Consumer advocates have won a battle over excessive profits by utilities with transmission lines that deliver electricity across the Midwest.
In a ruling that calls for refunds to utility customers, a federal administrative law judge has found that transmission line owners in Minnesota, Iowa, Wisconsin, Michigan and other states have been getting an "unjust and unreasonable" rate of return on equity of more than 12 percent.
If federal regulators uphold the Dec. 22 initial decision, the base rate of return on transmission investments would be slashed 2 percentage points to 10.32 percent, saving ratepayers in 15 states about $200 million a year, state officials said.
"It is an important victory — it is a huge step in the right direction," said Minnesota Commerce Commissioner Mike Rothman, whose department represents ratepayers in utility matters. "What it demonstrates is that the 12.38 percent rate was too high. … It was a rate that was exploiting consumers."
The rate is important because many utilities don't own transmission lines, and instead pay other utilities to deliver electricity, passing on the cost to ratepayers. Transmission rates are set by the Federal Energy Regulatory Commission, which also sets the transmission line owners' base rate of return.
Large industrial customers challenged the Midwest transmission rates as excessive — a battle joined by the Minnesota Department of Commerce and consumer advocates from six other states. The regulatory battle focused on whether transmission companies' regulated profits are out of touch with economic conditions and low interest rates.
"There is no question that a 12 percent rate of return is insanely high," said Tyson Slocum, energy program director for Public Citizen, a Washington, D.C., consumer group that has intervened in other grid-pricing matters, but not the rate-of-return battle.

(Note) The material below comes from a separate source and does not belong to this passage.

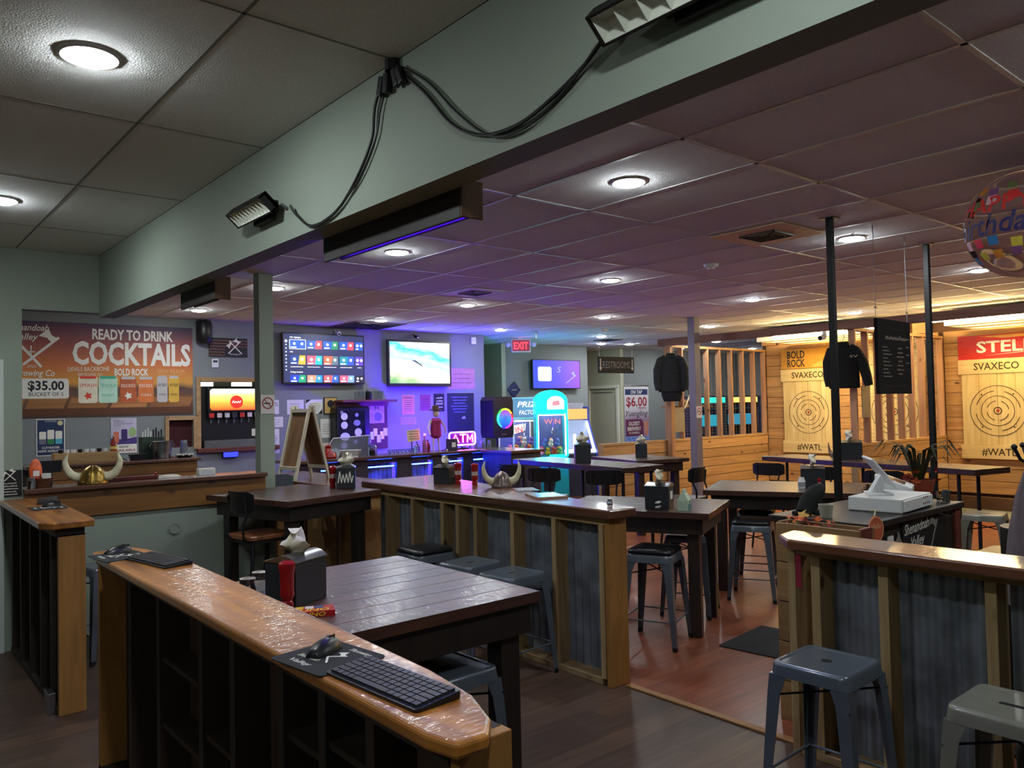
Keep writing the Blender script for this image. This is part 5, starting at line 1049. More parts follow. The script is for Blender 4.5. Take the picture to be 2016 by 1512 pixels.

In Michigan, the ruling promises $40 million in annual savings on transmission-related costs, said John Liskey, counsel for Michigan Citizens Against Rate Excess. Iowa ratepayers could see $20 million in annual savings, said Jennifer Easler, an attorney in that state's Office of Consumer Advocate who presented the states' case before the administrative judge. Minnesota officials didn't have an estimate of ratepayer savings.